_Task objective_
The listing below is to be output in its exact form.

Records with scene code
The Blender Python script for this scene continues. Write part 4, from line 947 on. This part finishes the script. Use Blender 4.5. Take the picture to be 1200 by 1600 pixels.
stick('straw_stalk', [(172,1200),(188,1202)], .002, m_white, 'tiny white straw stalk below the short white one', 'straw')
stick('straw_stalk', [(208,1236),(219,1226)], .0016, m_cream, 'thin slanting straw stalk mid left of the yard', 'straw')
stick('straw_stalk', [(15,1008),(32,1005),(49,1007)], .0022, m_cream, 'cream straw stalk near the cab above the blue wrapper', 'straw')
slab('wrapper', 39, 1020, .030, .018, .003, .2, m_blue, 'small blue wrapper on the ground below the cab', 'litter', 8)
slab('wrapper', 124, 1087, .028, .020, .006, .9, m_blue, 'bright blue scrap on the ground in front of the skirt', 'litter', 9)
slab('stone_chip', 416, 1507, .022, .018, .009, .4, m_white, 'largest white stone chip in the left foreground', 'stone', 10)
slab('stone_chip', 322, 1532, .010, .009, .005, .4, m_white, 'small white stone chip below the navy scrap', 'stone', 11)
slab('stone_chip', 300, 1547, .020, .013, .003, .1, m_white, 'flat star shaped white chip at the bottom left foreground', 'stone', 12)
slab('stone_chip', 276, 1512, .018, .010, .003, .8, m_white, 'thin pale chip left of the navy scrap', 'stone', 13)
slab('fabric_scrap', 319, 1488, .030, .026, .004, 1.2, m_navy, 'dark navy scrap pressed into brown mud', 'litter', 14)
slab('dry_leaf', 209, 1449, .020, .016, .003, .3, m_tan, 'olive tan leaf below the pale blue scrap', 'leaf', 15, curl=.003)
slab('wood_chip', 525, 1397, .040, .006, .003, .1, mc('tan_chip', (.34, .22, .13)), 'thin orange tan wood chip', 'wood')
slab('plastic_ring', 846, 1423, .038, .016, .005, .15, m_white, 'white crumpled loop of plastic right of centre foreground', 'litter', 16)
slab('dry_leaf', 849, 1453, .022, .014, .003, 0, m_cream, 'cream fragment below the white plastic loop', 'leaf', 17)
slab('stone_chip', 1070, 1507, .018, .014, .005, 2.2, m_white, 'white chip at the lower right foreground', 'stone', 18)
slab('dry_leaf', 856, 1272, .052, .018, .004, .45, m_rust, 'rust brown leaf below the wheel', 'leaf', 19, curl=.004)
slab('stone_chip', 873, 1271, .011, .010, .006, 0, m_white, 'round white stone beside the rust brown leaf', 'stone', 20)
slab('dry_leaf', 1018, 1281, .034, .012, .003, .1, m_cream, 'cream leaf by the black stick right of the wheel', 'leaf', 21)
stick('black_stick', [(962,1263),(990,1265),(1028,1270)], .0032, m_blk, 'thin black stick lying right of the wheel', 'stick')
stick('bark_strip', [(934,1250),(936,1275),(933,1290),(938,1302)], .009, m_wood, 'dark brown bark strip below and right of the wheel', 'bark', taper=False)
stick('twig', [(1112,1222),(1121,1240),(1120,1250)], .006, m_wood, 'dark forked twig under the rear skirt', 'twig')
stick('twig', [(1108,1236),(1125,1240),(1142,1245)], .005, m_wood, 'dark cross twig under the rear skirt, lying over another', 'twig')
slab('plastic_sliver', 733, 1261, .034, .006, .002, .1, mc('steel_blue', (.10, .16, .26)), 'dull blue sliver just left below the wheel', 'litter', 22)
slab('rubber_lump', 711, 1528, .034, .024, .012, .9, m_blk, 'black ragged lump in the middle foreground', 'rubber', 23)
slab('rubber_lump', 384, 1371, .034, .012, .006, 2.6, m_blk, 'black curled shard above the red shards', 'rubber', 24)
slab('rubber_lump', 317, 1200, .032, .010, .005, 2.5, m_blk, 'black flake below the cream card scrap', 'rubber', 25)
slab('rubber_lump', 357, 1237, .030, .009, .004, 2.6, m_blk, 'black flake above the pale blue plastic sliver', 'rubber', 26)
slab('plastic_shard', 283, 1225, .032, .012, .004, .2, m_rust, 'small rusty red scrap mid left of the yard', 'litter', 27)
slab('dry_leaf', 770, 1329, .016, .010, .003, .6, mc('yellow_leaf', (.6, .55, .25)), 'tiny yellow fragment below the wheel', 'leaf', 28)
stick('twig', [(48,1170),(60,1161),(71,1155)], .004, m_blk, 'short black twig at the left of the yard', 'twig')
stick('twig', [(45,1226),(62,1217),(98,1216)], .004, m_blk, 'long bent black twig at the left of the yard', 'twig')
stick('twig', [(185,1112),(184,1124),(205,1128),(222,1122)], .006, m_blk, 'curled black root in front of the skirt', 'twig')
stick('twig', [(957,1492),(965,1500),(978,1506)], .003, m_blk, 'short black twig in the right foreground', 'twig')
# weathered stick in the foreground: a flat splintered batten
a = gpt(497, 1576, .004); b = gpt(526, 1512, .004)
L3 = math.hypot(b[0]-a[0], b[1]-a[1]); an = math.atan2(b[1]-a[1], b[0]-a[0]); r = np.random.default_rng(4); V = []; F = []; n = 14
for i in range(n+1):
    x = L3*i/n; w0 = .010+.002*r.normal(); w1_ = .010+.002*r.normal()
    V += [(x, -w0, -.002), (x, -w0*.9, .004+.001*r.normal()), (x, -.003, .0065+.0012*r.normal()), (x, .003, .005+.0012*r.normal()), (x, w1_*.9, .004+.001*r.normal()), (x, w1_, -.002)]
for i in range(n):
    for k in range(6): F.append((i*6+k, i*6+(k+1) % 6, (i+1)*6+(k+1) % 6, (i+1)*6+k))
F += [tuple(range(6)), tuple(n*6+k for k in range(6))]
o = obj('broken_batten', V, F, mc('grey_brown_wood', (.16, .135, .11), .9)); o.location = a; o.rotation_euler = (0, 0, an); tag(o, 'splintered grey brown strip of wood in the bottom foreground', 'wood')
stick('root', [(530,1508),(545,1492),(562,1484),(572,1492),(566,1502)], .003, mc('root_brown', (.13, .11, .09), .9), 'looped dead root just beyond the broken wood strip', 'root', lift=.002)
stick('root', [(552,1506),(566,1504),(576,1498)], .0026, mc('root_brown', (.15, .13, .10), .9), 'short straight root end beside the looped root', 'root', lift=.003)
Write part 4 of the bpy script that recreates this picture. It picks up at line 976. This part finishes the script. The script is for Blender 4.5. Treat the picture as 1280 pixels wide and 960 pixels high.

_Worked solution_
The Blender Python script for this scene continues. Write part 4, from line 947 on. This part finishes the script. Use Blender 4.5. Take the picture to be 1200 by 1600 pixels.
stick('straw_stalk', [(172,1200),(188,1202)], .002, m_white, 'tiny white straw stalk below the short white one', 'straw')
stick('straw_stalk', [(208,1236),(219,1226)], .0016, m_cream, 'thin slanting straw stalk mid left of the yard', 'straw')
stick('straw_stalk', [(15,1008),(32,1005),(49,1007)], .0022, m_cream, 'cream straw stalk near the cab above the blue wrapper', 'straw')
slab('wrapper', 39, 1020, .030, .018, .003, .2, m_blue, 'small blue wrapper on the ground below the cab', 'litter', 8)
slab('wrapper', 124, 1087, .028, .020, .006, .9, m_blue, 'bright blue scrap on the ground in front of the skirt', 'litter', 9)
slab('stone_chip', 416, 1507, .022, .018, .009, .4, m_white, 'largest white stone chip in the left foreground', 'stone', 10)
slab('stone_chip', 322, 1532, .010, .009, .005, .4, m_white, 'small white stone chip below the navy scrap', 'stone', 11)
slab('stone_chip', 300, 1547, .020, .013, .003, .1, m_white, 'flat star shaped white chip at the bottom left foreground', 'stone', 12)
slab('stone_chip', 276, 1512, .018, .010, .003, .8, m_white, 'thin pale chip left of the navy scrap', 'stone', 13)
slab('fabric_scrap', 319, 1488, .030, .026, .004, 1.2, m_navy, 'dark navy scrap pressed into brown mud', 'litter', 14)
slab('dry_leaf', 209, 1449, .020, .016, .003, .3, m_tan, 'olive tan leaf below the pale blue scrap', 'leaf', 15, curl=.003)
slab('wood_chip', 525, 1397, .040, .006, .003, .1, mc('tan_chip', (.34, .22, .13)), 'thin orange tan wood chip', 'wood')
slab('plastic_ring', 846, 1423, .038, .016, .005, .15, m_white, 'white crumpled loop of plastic right of centre foreground', 'litter', 16)
slab('dry_leaf', 849, 1453, .022, .014, .003, 0, m_cream, 'cream fragment below the white plastic loop', 'leaf', 17)
slab('stone_chip', 1070, 1507, .018, .014, .005, 2.2, m_white, 'white chip at the lower right foreground', 'stone', 18)
slab('dry_leaf', 856, 1272, .052, .018, .004, .45, m_rust, 'rust brown leaf below the wheel', 'leaf', 19, curl=.004)
slab('stone_chip', 873, 1271, .011, .010, .006, 0, m_white, 'round white stone beside the rust brown leaf', 'stone', 20)
slab('dry_leaf', 1018, 1281, .034, .012, .003, .1, m_cream, 'cream leaf by the black stick right of the wheel', 'leaf', 21)
stick('black_stick', [(962,1263),(990,1265),(1028,1270)], .0032, m_blk, 'thin black stick lying right of the wheel', 'stick')
stick('bark_strip', [(934,1250),(936,1275),(933,1290),(938,1302)], .009, m_wood, 'dark brown bark strip below and right of the wheel', 'bark', taper=False)
stick('twig', [(1112,1222),(1121,1240),(1120,1250)], .006, m_wood, 'dark forked twig under the rear skirt', 'twig')
stick('twig', [(1108,1236),(1125,1240),(1142,1245)], .005, m_wood, 'dark cross twig under the rear skirt, lying over another', 'twig')
slab('plastic_sliver', 733, 1261, .034, .006, .002, .1, mc('steel_blue', (.10, .16, .26)), 'dull blue sliver just left below the wheel', 'litter', 22)
slab('rubber_lump', 711, 1528, .034, .024, .012, .9, m_blk, 'black ragged lump in the middle foreground', 'rubber', 23)
slab('rubber_lump', 384, 1371, .034, .012, .006, 2.6, m_blk, 'black curled shard above the red shards', 'rubber', 24)
slab('rubber_lump', 317, 1200, .032, .010, .005, 2.5, m_blk, 'black flake below the cream card scrap', 'rubber', 25)
slab('rubber_lump', 357, 1237, .030, .009, .004, 2.6, m_blk, 'black flake above the pale blue plastic sliver', 'rubber', 26)
slab('plastic_shard', 283, 1225, .032, .012, .004, .2, m_rust, 'small rusty red scrap mid left of the yard', 'litter', 27)
slab('dry_leaf', 770, 1329, .016, .010, .003, .6, mc('yellow_leaf', (.6, .55, .25)), 'tiny yellow fragment below the wheel', 'leaf', 28)
stick('twig', [(48,1170),(60,1161),(71,1155)], .004, m_blk, 'short black twig at the left of the yard', 'twig')
stick('twig', [(45,1226),(62,1217),(98,1216)], .004, m_blk, 'long bent black twig at the left of the yard', 'twig')
stick('twig', [(185,1112),(184,1124),(205,1128),(222,1122)], .006, m_blk, 'curled black root in front of the skirt', 'twig')
stick('twig', [(957,1492),(965,1500),(978,1506)], .003, m_blk, 'short black twig in the right foreground', 'twig')
# weathered stick in the foreground: a flat splintered batten
a = gpt(497, 1576, .004); b = gpt(526, 1512, .004)
L3 = math.hypot(b[0]-a[0], b[1]-a[1]); an = math.atan2(b[1]-a[1], b[0]-a[0]); r = np.random.default_rng(4); V = []; F = []; n = 14
for i in range(n+1):
    x = L3*i/n; w0 = .010+.002*r.normal(); w1_ = .010+.002*r.normal()
    V += [(x, -w0, -.002), (x, -w0*.9, .004+.001*r.normal()), (x, -.003, .0065+.0012*r.normal()), (x, .003, .005+.0012*r.normal()), (x, w1_*.9, .004+.001*r.normal()), (x, w1_, -.002)]
for i in range(n):
    for k in range(6): F.append((i*6+k, i*6+(k+1) % 6, (i+1)*6+(k+1) % 6, (i+1)*6+k))
F += [tuple(range(6)), tuple(n*6+k for k in range(6))]
o = obj('broken_batten', V, F, mc('grey_brown_wood', (.16, .135, .11), .9)); o.location = a; o.rotation_euler = (0, 0, an); tag(o, 'splintered grey brown strip of wood in the bottom foreground', 'wood')
stick('root', [(530,1508),(545,1492),(562,1484),(572,1492),(566,1502)], .003, mc('root_brown', (.13, .11, .09), .9), 'looped dead root just beyond the broken wood strip', 'root', lift=.002)
stick('root', [(552,1506),(566,1504),(576,1498)], .0026, mc('root_brown', (.15, .13, .10), .9), 'short straight root end beside the looped root', 'root', lift=.003)
Write part 4 of the bpy script that recreates this picture. It picks up at line 976. This part finishes the script. The script is for Blender 4.5. Treat the picture as 1280 pixels wide and 960 pixels high.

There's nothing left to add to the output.